- **Data section**:
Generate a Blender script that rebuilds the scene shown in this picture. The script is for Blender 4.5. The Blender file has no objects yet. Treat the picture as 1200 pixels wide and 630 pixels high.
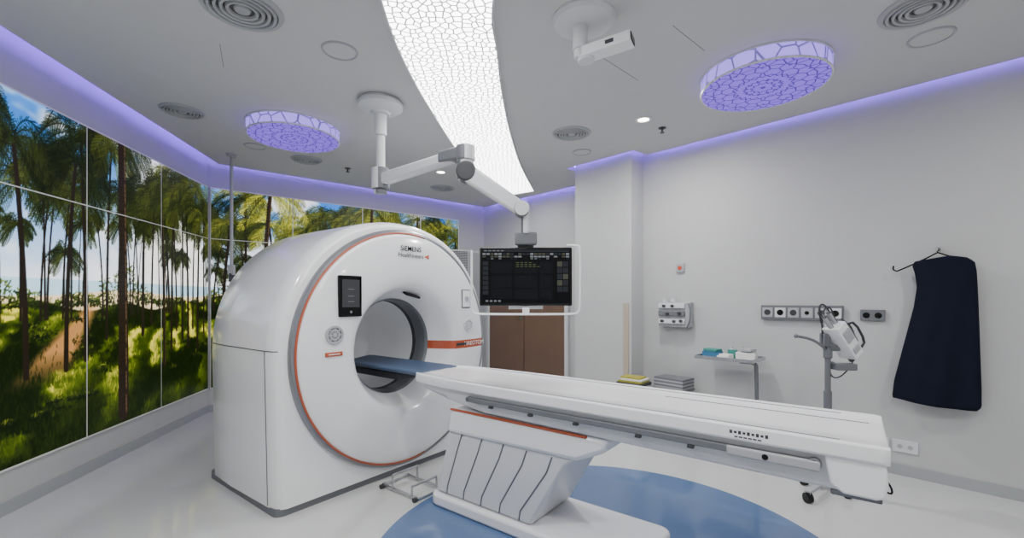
import bpy, bmesh, math, random
import numpy as np
from mathutils import Vector, Matrix
random.seed(4); np.random.seed(4)
SC=bpy.context.scene; COL=SC.collection
V=Vector
def s2l(c):
    return tuple((x/12.92 if x<=.04045 else ((x+.055)/1.055)**2.4) for x in c)
def rgb(r,g,b): return s2l((r/255,g/255,b/255))
# ------------------------------------------------------------ materials
def M(name,col,rough=.5,metal=0,emit=None,es=0,var=.04,nscale=6,bump=0,bscale=200,coat=0,spec=.5):
    m=bpy.data.materials.new(name); m.use_nodes=True
    nt=m.node_tree; p=nt.nodes['Principled BSDF']
    p.inputs['Roughness'].default_value=rough; p.inputs['Metallic'].default_value=metal
    p.inputs['Coat Weight'].default_value=coat; p.inputs['Specular IOR Level'].default_value=spec
    tc=nt.nodes.new('ShaderNodeTexCoord'); n=nt.nodes.new('ShaderNodeTexNoise'); n.inputs['Scale'].default_value=nscale
    nt.links.new(tc.outputs['Object'],n.inputs['Vector'])
    mx=nt.nodes.new('ShaderNodeMix'); mx.data_type='RGBA'
    mx.inputs[6].default_value=(*[c*(1-var) for c in col],1); mx.inputs[7].default_value=(*[min(1,c*(1+var)) for c in col],1)
    nt.links.new(n.outputs['Fac'],mx.inputs[0]); nt.links.new(mx.outputs[2],p.inputs['Base Color'])
    if emit:
        p.inputs['Emission Color'].default_value=(*emit,1); p.inputs['Emission Strength'].default_value=es
    if bump:
        n2=nt.nodes.new('ShaderNodeTexNoise'); n2.inputs['Scale'].default_value=bscale
        nt.links.new(tc.outputs['Object'],n2.inputs['Vector'])
        b=nt.nodes.new('ShaderNodeBump'); b.inputs['Strength'].default_value=bump; b.inputs['Distance'].default_value=.002
        nt.links.new(n2.outputs['Fac'],b.inputs['Height']); nt.links.new(b.outputs['Normal'],p.inputs['Normal'])
    return m
def cellmat(name,ca,cb,sa,sb,scale,width,rnd=.8,dim='2D'):
    m=bpy.data.materials.new(name); m.use_nodes=True; nt=m.node_tree; p=nt.nodes['Principled BSDF']
    tc=nt.nodes.new('ShaderNodeTexCoord'); v=nt.nodes.new('ShaderNodeTexVoronoi'); v.voronoi_dimensions=dim; v.feature='DISTANCE_TO_EDGE'
    v.inputs['Scale'].default_value=scale; v.inputs['Randomness'].default_value=rnd
    nt.links.new(tc.outputs['Object'],v.inputs['Vector'])
    r=nt.nodes.new('ShaderNodeMapRange'); r.inputs['From Min'].default_value=width*.6; r.inputs['From Max'].default_value=width*1.4
    nt.links.new(v.outputs['Distance'],r.inputs['Value'])
    mx=nt.nodes.new('ShaderNodeMix'); mx.data_type='RGBA'
    mx.inputs[6].default_value=(*[c*sb for c in cb],1); mx.inputs[7].default_value=(*[c*sa for c in ca],1)
    nt.links.new(r.outputs['Result'],mx.inputs[0]); nt.links.new(mx.outputs[2],p.inputs['Emission Color'])
    p.inputs['Emission Strength'].default_value=1; p.inputs['Base Color'].default_value=(.3,.3,.3,1); p.inputs['Roughness'].default_value=.6
    return m
def drum_pattern(name):
    m=bpy.data.materials.new(name); m.use_nodes=True; nt=m.node_tree; p=nt.nodes['Principled BSDF']; L=nt.links.new
    tc=nt.nodes.new('ShaderNodeTexCoord'); sp=nt.nodes.new('ShaderNodeSeparateXYZ'); L(tc.outputs['Object'],sp.inputs[0])
    def mt(op,a,b=None):
        n=nt.nodes.new('ShaderNodeMath'); n.operation=op
        for i,x in enumerate((a,b)):
            if x is None: continue
            if isinstance(x,(int,float)): n.inputs[i].default_value=x
            else: L(x,n.inputs[i])
        return n.outputs[0]
    ang=mt('ARCTAN2',sp.outputs[1],sp.outputs[0])
    rad=mt('SQRT',mt('ADD',mt('MULTIPLY',sp.outputs[0],sp.outputs[0]),mt('MULTIPLY',sp.outputs[1],sp.outputs[1])))
    w=mt('PINGPONG',ang,math.pi/12)
    cx=nt.nodes.new('ShaderNodeCombineXYZ'); L(mt('MULTIPLY',rad,mt('COSINE',w)),cx.inputs[0]); L(mt('MULTIPLY',rad,mt('SINE',w)),cx.inputs[1]); cx.inputs[2].default_value=.37
    v=nt.nodes.new('ShaderNodeTexVoronoi'); v.voronoi_dimensions='2D'; v.feature='DISTANCE_TO_EDGE'; v.inputs['Scale'].default_value=15; v.inputs['Randomness'].default_value=.9
    L(cx.outputs[0],v.inputs['Vector'])
    r=nt.nodes.new('ShaderNodeMapRange'); r.inputs['From Min'].default_value=.04; r.inputs['From Max'].default_value=.09; L(v.outputs['Distance'],r.inputs['Value'])
    mx=nt.nodes.new('ShaderNodeMix'); mx.data_type='RGBA'
    mx.inputs[6].default_value=(.05,.016,.26,1); mx.inputs[7].default_value=(.29,.15,1.0,1)
    L(r.outputs['Result'],mx.inputs[0]); L(mx.outputs[2],p.inputs['Emission Color']); p.inputs['Emission Strength'].default_value=1
    p.inputs['Base Color'].default_value=(.05,.03,.2,1); p.inputs['Roughness'].default_value=.7
    return m
wall_m=M('wall_paint',rgb(188,189,189),.6,var=.02)
ceil_m=M('ceiling_paint',rgb(200,200,201),.85,var=.02)
white=M('white_plastic',rgb(238,239,241),.18,var=.012,coat=.35)
white2=M('white_enamel',rgb(212,214,217),.35,var=.015)
silver=M('silver_trim',rgb(135,138,143),.3,metal=.4)
steel=M('stainless_steel',rgb(190,192,194),.25,metal=.9)
orange=M('orange_trim',rgb(176,82,52),.45)
dgrey=M('dark_grey_plastic',rgb(52,54,58),.45)
mgrey=M('mid_grey_plastic',rgb(106,109,114),.4)
lgrey=M('light_grey_plastic',rgb(168,170,174),.4)
black=M('black_plastic',rgb(12,12,14),.25,spec=.3)
blackgloss=M('black_glass',rgb(8,9,11),.1,spec=.3)
seam=M('panel_joint_grey',rgb(95,97,100),.7)  # grey of the thin strips marking panel joints
seam2=M('ceiling_seam',rgb(128,128,128),.7)
wood=M('brown_door_laminate',rgb(112,88,74),.45,var=.12,nscale=3)
navy=M('navy_fabric',rgb(15,20,36),.9,var=.15,nscale=12,bump=.25,bscale=90,spec=.2)
padblue=M('slate_blue_pad',rgb(66,84,112),.5)
base_m=M('baseboard_vinyl',rgb(162,166,168),.4)
beige=M('beige_guard',rgb(180,168,150),.5)
blueitem=M('blue_box',rgb(50,110,150),.5); yellow=M('yellow_green_plastic',rgb(165,158,60),.5); teal=M('teal_pack',rgb(60,140,130),.5)
paper=M('paper_white',rgb(232,232,228),.7); redm=M('red_plastic',rgb(200,70,30),.4)
darkgrille=M('grille_dark',rgb(70,70,72),.7)
lampwhite=M('lamp_lens',(1,1,1),.5,emit=(1,.93,.78),es=16)
led=M('violet_led',(.3,.2,1),.5,emit=(.23,.10,1.0),es=62)
panelmat=cellmat('pattern_light_panel',(1,1,.99),(.22,.22,.22),10.5,1,20,.10,.85)
drummat=drum_pattern('violet_pattern_diffuser')
drumside=cellmat('violet_pattern_rim',(.32,.20,.98),(.06,.03,.35),1.5,1.0,9,.05,.7,dim='3D')
floor_m=M('vinyl_floor',rgb(204,205,203),.10,var=.03,coat=.35)
def floor_circle():
    nt=floor_m.node_tree; p=nt.nodes['Principled BSDF']
    tc=nt.nodes.new('ShaderNodeTexCoord'); d=nt.nodes.new('ShaderNodeVectorMath'); d.operation='DISTANCE'
    d.inputs[1].default_value=(.535,2.52,0); nt.links.new(tc.outputs['Object'],d.inputs[0])
    c=nt.nodes.new('ShaderNodeMath'); c.operation='LESS_THAN'; c.inputs[1].default_value=1.34
    nt.links.new(d.outputs['Value'],c.inputs[0])
    old=p.inputs['Base Color'].links[0].from_socket
    mx=nt.nodes.new('ShaderNodeMix'); mx.data_type='RGBA'; mx.inputs[7].default_value=(*rgb(86,112,154),1)
    nt.links.new(c.outputs[0],mx.inputs[0]); nt.links.new(old,mx.inputs[6]); nt.links.new(mx.outputs[2],p.inputs['Base Color'])
floor_circle()
cover_m=M('white_cover_with_orange_band',rgb(238,239,241),.18,var=.012,coat=.35)
def cover_band(zc):
    nt=cover_m.node_tree; p=nt.nodes['Principled BSDF']; L=nt.links.new
    tc=nt.nodes.new('ShaderNodeTexCoord'); sp=nt.nodes.new('ShaderNodeSeparateXYZ'); L(tc.outputs['Object'],sp.inputs[0])
    def mt(op,a,b):
        n=nt.nodes.new('ShaderNodeMath'); n.operation=op; 
        for i,x in enumerate((a,b)):
            if isinstance(x,(int,float)): n.inputs[i].default_value=x
            else: L(x,n.inputs[i])
        return n.outputs[0]
    m=mt('MULTIPLY',mt('MULTIPLY',mt('GREATER_THAN',sp.outputs[1],.38),mt('GREATER_THAN',sp.outputs[2],zc-.062)),mt('LESS_THAN',sp.outputs[2],zc+.014))
    old=p.inputs['Base Color'].links[0].from_socket
    mx=nt.nodes.new('ShaderNodeMix'); mx.data_type='RGBA'; mx.inputs[7].default_value=(*rgb(184,84,52),1)
    L(m,mx.inputs[0]); L(old,mx.inputs[6]); L(mx.outputs[2],p.inputs['Base Color'])
cover_band(1.05)
def perf():
    m=M('perforated_grey',rgb(150,152,156),.5); nt=m.node_tree; p=nt.nodes['Principled BSDF']
    tc=nt.nodes.new('ShaderNodeTexCoord'); v=nt.nodes.new('ShaderNodeTexVoronoi'); v.inputs['Scale'].default_value=38; v.inputs['Randomness'].default_value=0
    nt.links.new(tc.outputs['Object'],v.inputs['Vector'])
    r=nt.nodes.new('ShaderNodeMapRange'); r.inputs['From Min'].default_value=.3; r.inputs['From Max'].default_value=.4
    nt.links.new(v.outputs['Distance'],r.inputs['Value'])
    mx=nt.nodes.new('ShaderNodeMix'); mx.data_type='RGBA'; mx.inputs[6].default_value=(*rgb(55,57,60),1); mx.inputs[7].default_value=(*rgb(122,124,127),1)
    nt.links.new(r.outputs['Result'],mx.inputs[0]); nt.links.new(mx.outputs[2],p.inputs['Base Color']); return m
perf_m=perf()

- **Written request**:
Give only a number: how many lines of the data hold the string "scene"?

- **The response**:
2